4 In addition, money market mutual funds held approximately $100 billion of repurchase agreements, most of which are collateralized with U.S. Government securities. Long-term bond funds and equity funds also hold repurchase agreements (for which no data is available) that are collateralized with U.S. Government securities.

5 This may be particularly useful to investors in the context of inflation-protection securities that are issued in $1,000 denominations.
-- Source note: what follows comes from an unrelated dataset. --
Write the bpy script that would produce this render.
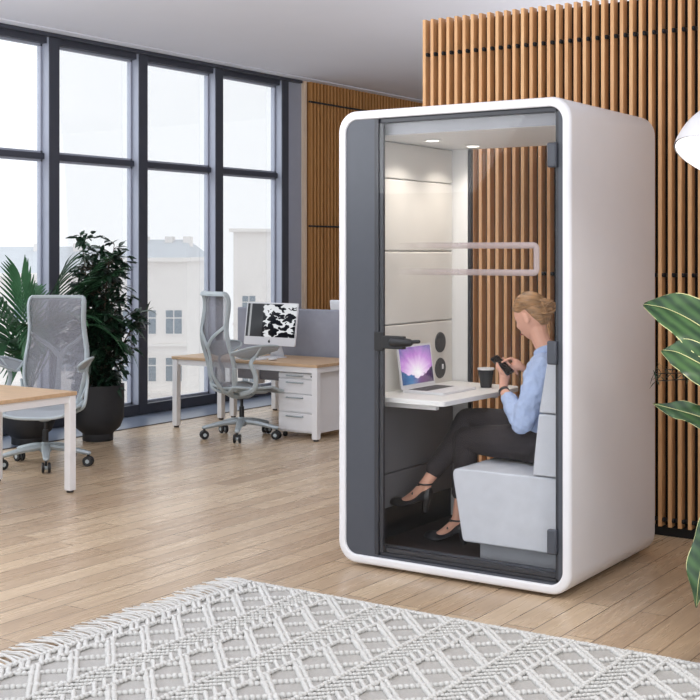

For example, an investor that participates in a fund that invests in inflation-protection securities typically could reinvest dividends received from the fund, no matter how small the amount.

6 For example, the Treasury Department might offer inflation-protection securities with 5-year, 10-year and 30-year maturities.

7 Given the advantages of convenience that investment companies offer to investors (e.g., through dividend reinvestment programs and enhanced liquidity), it is likely that some investors would be interested in purchasing inflation-protection securities through an investment company, regardless of whether a sufficiently broad range of maturities existed to permit effective management of the portfolio.

8 As all interest income realized by a RIC is treated for tax purposes as a dividend when paid to investors, any portfolio interest income received by a RIC — income which otherwise would be exempt from U.S. withholding tax if paid directly to a nonresident alien investor — is subject to nonresident alien withholding tax when distributed.

9 As all of the interest income generated by inflation-protection securities should be eligible for treatment as portfolio interest exempt from withholding tax when paid to a nonresident alien investor, unit investment trusts not organized as RICs would have no withholding tax obligation on payments to nonresident aliens.